Considerato che il Tribunale di Udine si duole in sostanza del fatto che la norma impugnata subordini all'eccezione della parte convenuta la possibilità di rilevare l'eventuale interruzione della separazione tra coniugi, senza consentire analoga facoltà al giudice o al pubblico ministero, specie nell'ipotesi di domanda congiunta;

che l'ordinanza di rimessione non specifica lo svolgimento della vicenda processuale, ed in particolare se la questione sia sorta nell'ambito di un giudizio contenzioso di divorzio ovvero in un procedimento camerale introdotto da domanda congiunta, omettendo inoltre di dare conto di quali siano state le posizioni del pubblico ministero e le deduzioni delle parti, anche in ordine alla nascita del figlio;

che il giudice a quo, limitandosi a riferire il fatto della nascita di un figlio durante il periodo della separazione legale, non motiva circa l’effettiva rilevanza, nella specie, di questo mero dato ai fini dell’interruzione della separazione o, comunque, della necessaria indagine sulla reversibilità del disfacimento della comunione materiale e spirituale tra i coniugi (v. art. 1 della legge 1° dicembre 1970, n. 898, sentenza n. 181 del 1976 di questa Corte e giurisprudenza costante della Cassazione);

che, infine, il generico riferimento alle possibili “predisposizioni artificiose di apparenti separazioni consensuali” finalizzate ad ottenere in qualunque momento la pronuncia di divorzio, risulta privo di ogni precisazione in fatto e in diritto;

che, pertanto, la sollevata questione di costituzionalità non è supportata da una sufficiente motivazione in ordine all'essenziale requisito della rilevanza, e deve essere quindi dichiarata manifestamente inammissibile.

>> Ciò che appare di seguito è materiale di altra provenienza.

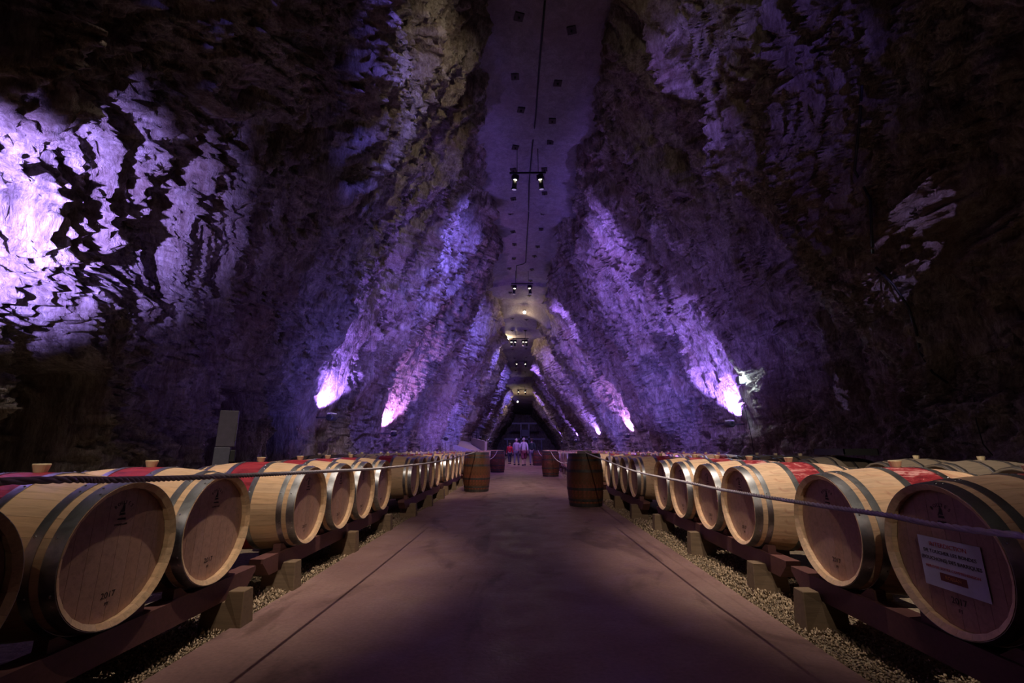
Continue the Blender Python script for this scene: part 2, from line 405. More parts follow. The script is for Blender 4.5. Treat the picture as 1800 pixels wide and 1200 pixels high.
    for yb, w_, zt in (BAYS_L if side < 0 else BAYS_R):      # niches of calmer rock above the uplights
        mk = (1 - sm(np.abs(u - yb), w_ * .55, w_)) * sm(Z, 1.35, 1.7) * (1 - sm(Z, zt, zt + 1.5))
        d = d * (1 - .86 * mk) - .12 * mk + .10 * mk * (ridged(u * 2.2, v * .35, 3, 91) + facets(u * 3, v * .8, 92))
        mk2 = (1 - sm(np.abs(u - yb), w_ * .5, w_)) * (1 - sm(Z, 1.4, 1.7)); d = d * (1 - mk2) + np.minimum(d, .15) * mk2
    jit = .05 * fbm(u * 1.2, v * .5, 2, seed + 30)
    P = np.stack([X + nx * d, Y + jit, np.maximum(Z + nz * d * .8, -.05)], -1)
    o, q = grid_mesh(name, P, M['rock'], flip=(side > 0)); o['kind'] = 'structure'
    bv = BVHTree.FromPolygons([Vector(p) for p in P[::2, ::2].reshape(-1, 3)], grid_quads(P[::2, ::2].shape))
    return o, bv
def grid_quads(shp):
    ny, nx = shp[:2]; i = np.arange(ny - 1)[:, None] * nx + np.arange(nx - 1)[None, :]
    return np.stack([i, i + 1, i + nx + 1, i + nx], -1).reshape(-1, 4).tolist()
wall_left, bvl = build_wall('wall_left', -1, 11)
wall_right, bvr = build_wall('wall_right', 1, 57)
EYE = Vector((0, 0, CAMZ))
def hit(px, py, bv):
    h = bv.ray_cast(EYE, ray(px, py)); return h[0], h[1]

# roof slab
yy = np.concatenate([np.arange(-11, 30, .12), np.arange(30, 96, .3)]); xx = np.linspace(-.35, 1.35, 60)
Yc, A = np.meshgrid(yy, xx, indexing='ij')
Xc = CXL(Yc) + (CXR(Yc) - CXL(Yc)) * A
stp = .16 * (hsh(np.floor(Yc / 2.6 + .25 * perlin(Xc * .4, Yc * .1, 3)), Yc * 0, 8) - .5)
Zc = ceil_z(Yc) + stp + .12 * fbm(Xc * .4, Yc * .25, 3, 5) + .03 * facets(Xc * 1.7, Yc * 1.2, 6) - .9 * np.clip(np.abs(A - .5) - .5, 0, 1) ** 1.2
arch = np.exp(-((Yc - 29.9) / .5) ** 2); Zc -= arch * .55 * np.clip(np.abs(A - .5) * 2, 0, 1.3) ** 2
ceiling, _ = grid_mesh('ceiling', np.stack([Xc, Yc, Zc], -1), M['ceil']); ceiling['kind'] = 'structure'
bvc = BVHTree.FromPolygons([Vector(p) for p in np.stack([Xc, Yc, Zc], -1).reshape(-1, 3)], grid_quads(Xc.shape))

# far end wall and wall behind the camera
def end_wall(name, Y0, sgn, seed):
    a, b = np.meshgrid(np.linspace(-9, 10, 90), np.linspace(-.05, 12, 60), indexing='ij')
    y = Y0 + sgn * (.5 * fbm(a * .3, b * .3, 4, seed) + .3 * facets(a * .6, b * .5, seed + 1))
    o, _ = grid_mesh(name, np.stack([a, y, b], -1), M['rock'], flip=sgn < 0); o['kind'] = 'structure'
end_wall('wall_back', 95.5, -1, 70); end_wall('wall_front', -10.9, 1, 80)

# floor
PL, PR = -1.74, 1.58
bm = bmesh.new()
for lo, hi in ((( -9, -11), (PL, 97)), ((PR, -11), (10, 97))):
    vs = [bm.verts.new((x, y, -.035)) for x, y in ((lo[0], lo[1]), (hi[0], lo[1]), (hi[0], hi[1]), (lo[0], hi[1]))]; bm.faces.new(vs)
o = mesh_obj('floor', bm, M['soil']); o['kind'] = 'structure'
# concrete path cast in bays: each bay is a slab of its own
base = bpy.data.objects.new('path', None); C.objects.link(base); base['kind'] = 'structure'
base.name = 'floor_path'
joints = [-11, 16.1, 23, 31, 40, 52, 66, 97]
for a, b in zip(joints, joints[1:]):
    bm = bmesh.new(); xa = PL; xb = PR
    add_box(bm, (xa, a + .006, -.12), (xb, b - .006, 0), .008)
    mesh_obj('slab', bm, M['concrete'], base)

# gravel chips along both edges of the path
def gravel(name, x0, x1, side, n):
    rs = np.random.RandomState(5 + side)
    yv = np.abs(rs.rand(n)) ** 1.9 * 26 + .4; t = rs.rand(n) ** 1.3
    edge = x0; far = x1
    xv = edge + (far - edge) * t + .02 * side * np.sin(yv * 3)
    sz = rs.uniform(.004, .010, n) * (1 + .07 * yv)
    hz = .012 + .035 * np.exp(-((t - .30) / .28) ** 2) * (.6 + .5 * np.sin(yv * 2.1))
    base = np.array([[1, 0, -.4], [-.5, .87, -.4], [-.5, -.87, -.4], [.1, 0, .7]])
    ang = rs.rand(n) * 2 * PI; ca, sa = np.cos(ang), np.sin(ang)
    st = rs.uniform(.6, 1.6, n)
    P = np.zeros((n, 4, 3))
    for k in range(4):
        bx = base[k, 0] * st; by = base[k, 1] + rs.uniform(-.3, .3, n); bz = base[k, 2] + rs.uniform(-.2, .2, n)
        P[:, k, 0] = xv + (bx * ca - by * sa) * sz; P[:, k, 1] = yv + (bx * sa + by * ca) * sz
        P[:, k, 2] = -.035 + hz * rs.uniform(.3, 1.2, n) + bz * sz * .8 + .004
    tri = np.array([[0, 1, 2], [0, 3, 1], [1, 3, 2], [2, 3, 0]])
    F = (np.arange(n)[:, None, None] * 4 + tri[None]).reshape(-1, 3)
    me = bpy.data.meshes.new(name); me.vertices.add(n * 4); me.vertices.foreach_set('co', P.reshape(-1).astype(np.float32))
    me.loops.add(len(F) * 3); me.loops.foreach_set('vertex_index', F.reshape(-1).astype(np.int32))
    me.polygons.add(len(F)); me.polygons.foreach_set('loop_start', (np.arange(len(F)) * 3).astype(np.int32))
    me.update(calc_edges=True); me.materials.append(M['chips'])
    o = bpy.data.objects.new(name, me); C.objects.link(o); return o
tag(gravel('gravel', PL + .03, PL - .62, -1, 42000), 'strip of pale gravel chips between the path and the left barrel racks', 'gravel', kind='stuff')
tag(gravel('gravel', PR - .03, PR + .72, 1, 42000), 'strip of pale gravel chips between the path and the right barrel racks', 'gravel', kind='stuff')

# ------------------------------------------------------------------ barrels
BR, HR, HALF = .345, .298, .475
NS = 26
def prof(x): return BR - (BR - HR) * (abs(x) / HALF) ** 2
AX = Vector((0, 0, BR))            # the barrel axis runs along X at this height
def stave_mesh():
    bm = bmesh.new(); xs = [-.475, -.40, -.28, -.14, 0, .14, .28, .40, .475]; half = PI / NS
    rows = []
    for x in xs:
        r = prof(x); ri = r - .026
        xi = x
        if abs(x) > .46: ri = r - .023; xi = x * .968
        hw = half - .0012
        pts = []
        for a in (-hw, 0, hw): pts.append((x, r * math.sin(a), r * math.cos(a)))
        for a in (hw, -hw): pts.append((xi, ri * math.sin(a), ri * math.cos(a)))
        rows.append([bm.verts.new(p) for p in pts])
    for a, b in zip(rows, rows[1:]):
        for k in range(5): bm.faces.new((a[k], b[k], b[(k + 1) % 5], a[(k + 1) % 5]))
    bm.faces.new(rows[0]); bm.faces.new(rows[-1][::-1])
    bmesh.ops.recalc_face_normals(bm, faces=bm.faces)
    me = bpy.data.meshes.new('stave'); bm.to_mesh(me); bm.free(); return me
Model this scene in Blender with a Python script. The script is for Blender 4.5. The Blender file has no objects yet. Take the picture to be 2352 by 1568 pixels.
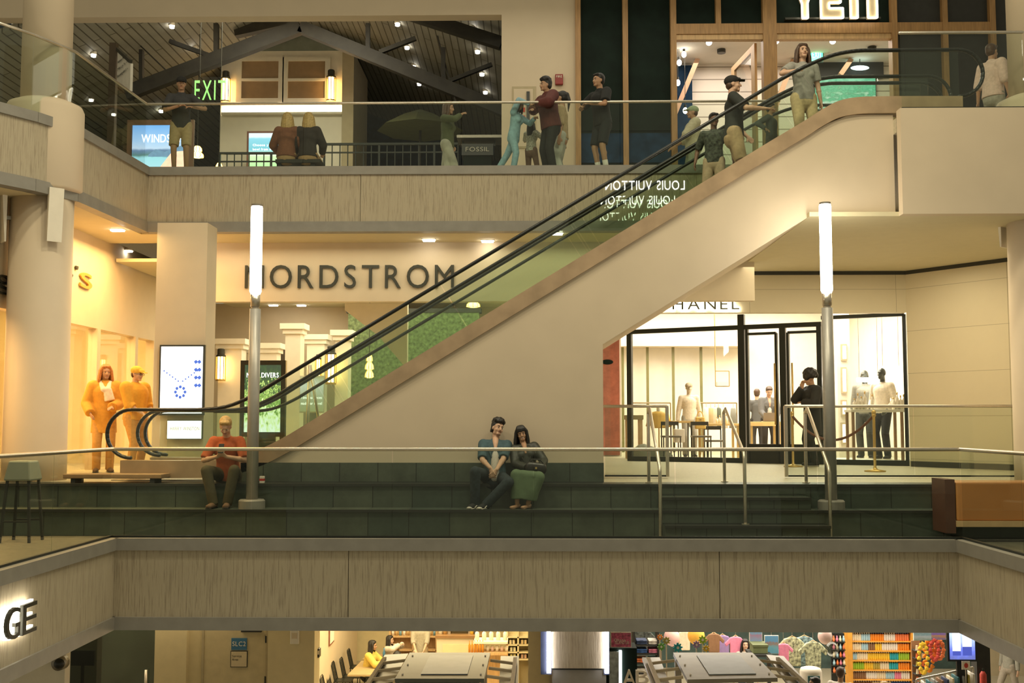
import bpy, bmesh, math, random
from mathutils import Vector, Matrix
random.seed(7)
C = bpy.context.scene.collection
sc = bpy.context.scene
V = Vector
PI = math.pi
# ------------------------------------------------------------------ camera
W, H, F = 2352, 1568, 2508.0
YAW, PITCH = math.atan((1220 - W / 2) / F), math.atan((969 - H / 2) / F)
FWD = V((-math.sin(YAW) * math.cos(PITCH), math.cos(YAW) * math.cos(PITCH), math.sin(PITCH)))
RGT = V((math.cos(YAW), math.sin(YAW), 0))
UPV = RGT.cross(FWD)
CAM = V((0, 0, 1.45))
cd = bpy.data.cameras.new('camera')
cam = bpy.data.objects.new('camera', cd)
C.objects.link(cam)
m = Matrix((RGT, UPV, -FWD)).transposed().to_4x4()
m.translation = CAM
cam.matrix_world = m
cd.sensor_fit = 'HORIZONTAL'
cd.sensor_width = 36
cd.lens = F / W * 36
cd.clip_end = 200
sc.camera = cam


def ray(px, py):
    return FWD + RGT * ((px - W / 2) / F) + UPV * ((H / 2 - py) / F)


def onY(px, py, Y):
    d = ray(px, py)
    return CAM + d * (Y / d.y)


def onZ(px, py, Z):
    d = ray(px, py)
    return CAM + d * ((Z - CAM.z) / d.z)


def XZ(px, py, Y):
    p = onY(px, py, Y)
    return p.x, p.z


# ------------------------------------------------------------------ light, exposure
sc.view_settings.view_transform = 'Standard'
sc.view_settings.look = 'None'
sc.view_settings.exposure = 1.05
sc.view_settings.gamma = 1
sc.view_settings.use_curve_mapping = False
sc.cycles.transparent_max_bounces = 32
sc.cycles.max_bounces = 6
sc.cycles.diffuse_bounces = 3
sc.cycles.sample_clamp_indirect = 4
wd = bpy.data.worlds.new('evening_ambience')
sc.world = wd
wd.use_nodes = True
bg = wd.node_tree.nodes['Background']
bg.inputs[0].default_value = (1.0, 0.90, 0.62, 1)
bg.inputs[1].default_value = 0.16


def area(loc, size, power, col=(1, .8, .52), rot=(0, 0, 0), sy=None, spread=PI):
    l = bpy.data.lights.new('ceiling_lighting', 'AREA')
    l.energy = power
    l.color = col
    l.size = size
    if sy:
        l.shape = 'RECTANGLE'
        l.size_y = sy
    l.spread = spread
    o = bpy.data.objects.new('ceiling_lighting', l)
    o.location = loc
    o.rotation_euler = rot
    C.objects.link(o)
    return o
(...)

Visti gli artt. 26, secondo comma, della legge 11 marzo 1953, n. 87, e 9, secondo comma, delle norme integrative per i giudizi davanti alla Corte costituzionale.

PER QUESTI MOTIVI

LA CORTE COSTITUZIONALE

dichiara la manifesta inammissibilità della questione di legittimità costituzionale dell'art. 3, numero 2, lettera b), della legge 1° dicembre 1970, n. 898 (Disciplina dei casi di scioglimento del matrimonio), sollevata, in riferimento agli articoli 3 e 29 della Costituzione, dal Tribunale di Udine con l'ordinanza di cui in epigrafe.

Così deciso in Roma, nella sede della Corte costituzionale, Palazzo della Consulta, l'8 maggio 2000.

Cesare MIRABELLI, Presidente

Fernando SANTOSUOSSO, Redattore

Depositata in cancelleria il 10 maggio 2000.